* [What is asked] Count how many lines hold the string "pixels". Give that number alone.

□ □ □ □

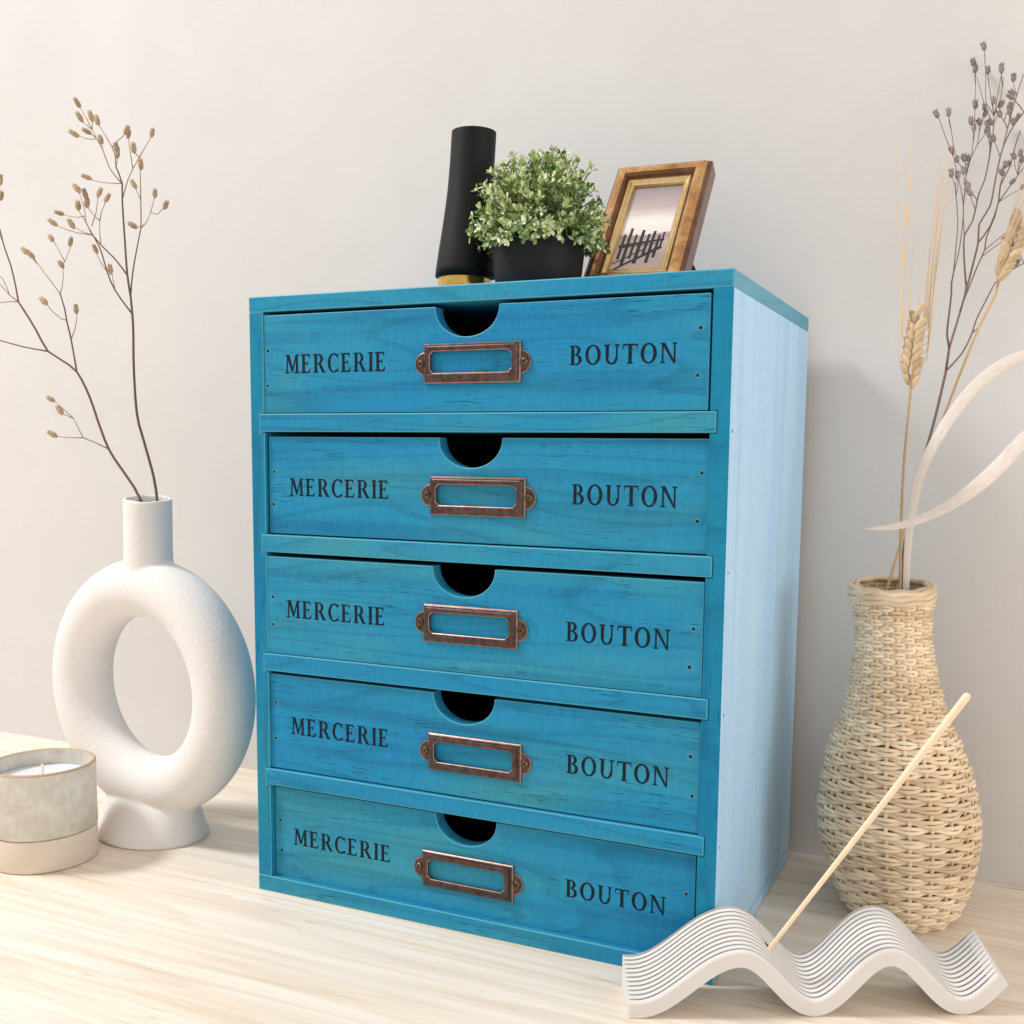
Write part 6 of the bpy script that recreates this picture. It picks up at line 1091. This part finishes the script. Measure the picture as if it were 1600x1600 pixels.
def wheat(label, br, grains, awn_list, gscale=1.0):
    t = thing("wheat_stalk", label, "wheat", first(br))
    stems(t, br, (M_straw, M_straw))
    o = Vector(t.location)
    for x, y, z, dx, dy, dz, s in grains:
        place("grain", GRAIN, t, Vector((x, y, z)) - o, Vector((dx, dy, dz)).to_track_quat('Z', 'Y'), s * gscale)
    mb = MB()
    for a in awn_list:
        mb.tube([Vector(p[:3]) - o for p in a], [p[3] for p in a], 4)
    q = mb.build("awns", M_awn, t, smooth=True)
    q["kind"] = "stuff"
    ends = [Vector(g[:3]) - o for g in grains]
    mb = MB()
    top = max(ends, key=lambda v: v.z)
    mb.tube([Vector(br[0][-1][:3]) - o, (Vector(br[0][-1][:3]) - o).lerp(top, .5), top], [.0008, .0007, .0004], 6)
    mb.build("ear_axis", M_straw, t, smooth=True)


wheat("upright golden wheat stalk with a plump ear in the woven vase", WHEAT_UPRIGHT, WHEAT_UPRIGHT_GRAINS, WHEAT_UPRIGHT_AWNS, 1.32)
wheat("wheat stalk leaning to the right edge out of the woven vase", WHEAT_LEANING, WHEAT_LEANING_GRAINS, WHEAT_LEANING_AWNS, 1.40)

t = thing("curled_leaf", "pale cream ribbon leaf curling round in a loop out of the woven vase", "dried leaf", CURLED_LEAF[0][:3])
o0 = Vector(t.location)
me = bpy.data.meshes.new("blade")
vs, fs, uvs = [], [], []
n = len(CURLED_LEAF)
NW = 9
for i, (x, y, z, hw) in enumerate(CURLED_LEAF):
    p = Vector((x, y, z))
    a = Vector(CURLED_LEAF[min(i + 1, n - 1)][:3])
    b = Vector(CURLED_LEAF[max(i - 1, 0)][:3])
    tg = (a - b).normalized()
    wd = tg.cross(Vector((-.40, .91, -.11))).normalized()
    nn = wd.cross(tg).normalized()
    tw = .45 * math.sin(i * .045 + .6)
    wd2 = wd * math.cos(tw) + nn * math.sin(tw)
    nn2 = wd2.cross(tg).normalized()
    wk = hw / max(.6, math.cos(tw))
    for j in range(NW):
        u = j / (NW - 1) * 2 - 1
        vs.append(p - o0 + wd2 * u * wk + nn2 * (u * u - .5) * wk * .14 + nn2 * (.00018 if j % 2 else 0))
        uvs.append((j / (NW - 1), i / 8))
for i in range(n - 1):
    for j in range(NW - 1):
        fs.append((i * NW + j, i * NW + j + 1, (i + 1) * NW + j + 1, (i + 1) * NW + j))
me.from_pydata([tuple(v) for v in vs], [], fs)
uvl = me.uv_layers.new(name="UVMap")
for lp in me.loops:
    uvl.data[lp.index].uv = uvs[lp.vertex_index]
me.materials.append(M_blade)
me.polygons.foreach_set("use_smooth", [True] * len(fs))
ob = bpy.data.objects.new("blade", me)
COL.objects.link(ob)
ob.parent = t
so = ob.modifiers.new("thickness", 'SOLIDIFY')
so.thickness = .0003

# ---------------------------------------------------------------- wave incense holder and stick
WO = Vector((.2709, -.0505, .0002))
wv = thing("wave_incense_holder", "white wave-shaped incense holder with fine dark grooves in front of the cabinet corner", "incense holder", WO)
wv.rotation_euler = (0, 0, math.atan2(.4455, .8953))
AMP, TH, WD, WL, RISE = .0262, .0080, .0316, .1905, .0105   # the top slopes up towards the back by RISE


def wz(s):
    if s < .056:
        return AMP * (1 - math.cos(math.pi * min(max((s - .004) / .052, 0), 1))) / 2
    return AMP * (1 + math.cos(2 * math.pi * (s - .056) / .0762)) / 2


S = [WL * k / 150 for k in range(151)]
cl = [Vector((s, 0, wz(s) + TH / 2)) for s in S]


def wave_pt(i, depth, off):
    """point above (off > 0) the underside curve, measured along its normal, at a depth across the piece"""
    a, b = cl[max(i - 1, 0)], cl[min(i + 1, len(cl) - 1)]
    tg = (b - a).normalized()
    nn = Vector((-tg.z, 0, tg.x))
    off -= TH / 2
    return Vector((cl[i].x + nn.x * off, depth, cl[i].z + nn.z * off + (RISE * depth / WD if off > 0 else 0)))


NG = 11
cross = [(0.0, 0.0), (0.0, TH - .0010), (.0003, TH - .0003), (.0009, TH)]
grooves = []
for g in range(NG):
    c = .0024 + (WD - .0036) * g / (NG - 1)
    hwid = .00050
    grooves.append((c - hwid, c + hwid))
    cross += [(c - hwid, TH), (c - hwid, TH - .0008), (c + hwid, TH - .0008), (c + hwid, TH)]
cross += [(WD - .0006, TH), (WD - .0001, TH - .0003), (WD, TH - .0010), (WD, 0.0)]
mb = MB()
m = len(cross)
vs = [wave_pt(i, d, h) for i in range(len(S)) for d, h in cross]
fs = []
for i in range(len(S) - 1):
    for k in range(m):
        k2 = (k + 1) % m
        fs.append((i * m + k, i * m + k2, (i + 1) * m + k2, (i + 1) * m + k))
fs.append(tuple(range(m)))
fs.append(tuple(range((len(S) - 1) * m + m - 1, (len(S) - 1) * m - 1, -1)))
mb.add(vs, fs)
wb = mb.build("body", M_chalk, wv)
for a, b in grooves:
    mb = MB()
    i0, i1 = 1, len(S) - 4
    vs = []
    for i in range(i0, i1 + 1):
        vs += [wave_pt(i, a + .00004, TH - .00070), wave_pt(i, b - .00004, TH - .00070)]
    mb.add(vs, [(2 * k, 2 * k + 1, 2 * k + 3, 2 * k + 2) for k in range(i1 - i0)])
    mb.build("groove", M_groove, wv, smooth=True)
si = min(range(len(S)), key=lambda i: abs(S[i] - .0700))
hp = wave_pt(si, WD * .5, TH + .00015)
hq = wave_pt(si, WD * .5, TH + .00115)
mb = MB()
mb.lathe([(.0016, 0), (0, 0.00001)], 16)
hq_ = (hq - hp).to_track_quat('Z', 'Y')
mb.v = [tuple(hp + hq_ @ Vector(v)) for v in mb.v]
mb.build("stick_hole", M_groove, wv)
Rw = Matrix.Rotation(math.atan2(.4455, .8953), 4, 'Z')
base = WO + (Rw @ wave_pt(si, WD * .5, TH - .004))
tip = Vector((.4187, -.0034, .1716))
st = thing("incense_stick", "thin bare wooden stick slanting up out of the wave-shaped holder", "incense stick", base)
mb = MB()
L = (tip - base)
mb.tube([Vector((0, 0, 0)), L * .02, L * .5, L * .99, L * .997, L], [.0011, .0011, .0014, .0019, .0015, .0008], 14)
mb.build("shaft", M_stick, st, smooth=True)
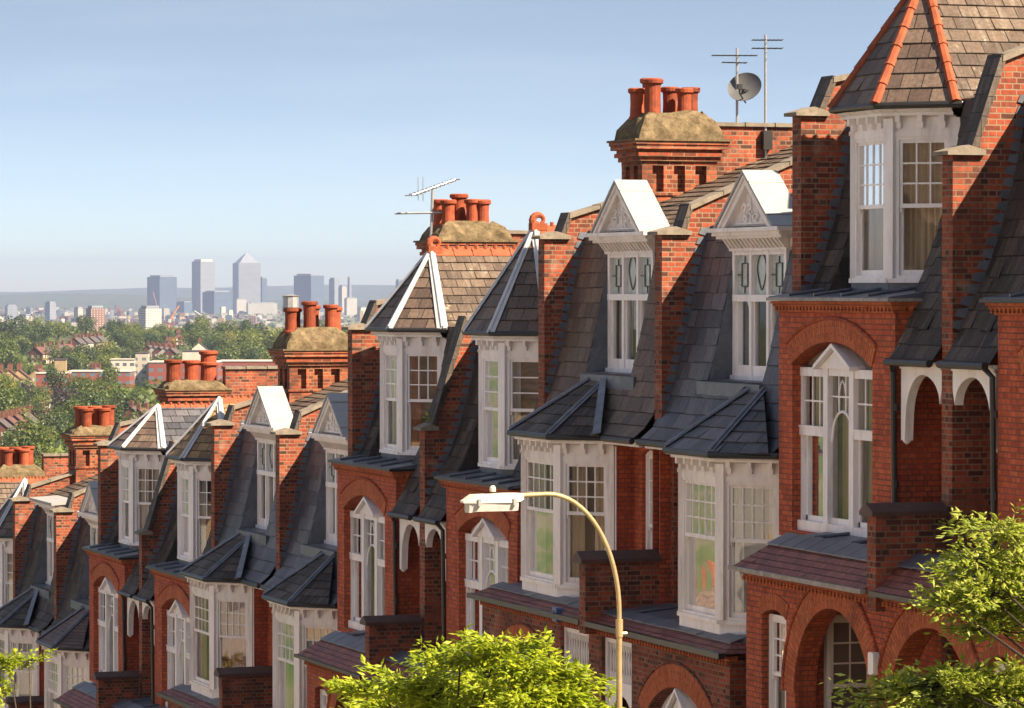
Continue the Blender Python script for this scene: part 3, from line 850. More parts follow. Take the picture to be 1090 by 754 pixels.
def skirt_roof(h, xa, xb, yg, zg, yi, zi, yw, tile, hip0=0.0, hip1=0.0, name='porch_roof'):
    """tiled skirt along the front of a flat lead roof; hip0/hip1: run of the hipped returns"""
    t = MB(); ym = yg - (yg - yi) * .62; zm = zg + (zi - zg) * .72
    slates_poly(t, [(xa, yg, zg), (xb, yg, zg), (xb - hip1 * .62, ym, zm), (xa + hip0 * .62, ym, zm)])
    if hip0: slates_poly(t, [(xa, yw, zg), (xa, yg, zg), (xa + hip0 * .62, ym, zm), (xa + hip0 * .62, yw, zm)])
    if hip1: slates_poly(t, [(xb, yg, zg), (xb, yw, zg), (xb - hip1 * .62, yw, zm), (xb - hip1 * .62, ym, zm)])
    t.build(name, tile, h)
    l = MB()
    # lead apron tiles between the clay and the flat
    x = xa + hip0 * .62
    xe = xb - hip1 * .62
    k = max(2, int((xe - x) / .42))
    for i in range(k):
        p, q = x + (xe - x) * i / k, x + (xe - x) * (i + 1) / k
        dz = random.uniform(0, .012)
        l.prism([(p + .008, ym + .06, zm - .012 + dz), (q - .008, ym + .06, zm - .012 + dz), (q - .008, yi, zi + .012), (p + .008, yi, zi + .012)], (0, 0, .02))
    if hip0: l.face([(xa + hip0 * .62, yw, zm), (xa + hip0 * .62, ym, zm), (xa + hip0, yi, zi), (xa + hip0, yw, zi)])
    if hip1: l.face([(xb - hip1 * .62, yw, zm), (xb - hip1 * .62, ym, zm), (xb - hip1, yi, zi), (xb - hip1, yw, zi)])
    l.face([(xa + hip0, yi, zi), (xb - hip1, yi, zi), (xb - hip1, yw, zi + .1), (xa + hip0, yw, zi + .1)])
    for q in range(3):
        xx = xa + hip0 + (xb - hip1 - xa - hip0) * (q + .6) / 3.1
        l.tube([(xx, yi + .02, zi + .02), (xx + .02, yw, zi + .115)], .028, 6)
    l.build('lead_flat', 'lead', h)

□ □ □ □

* [The answer] 2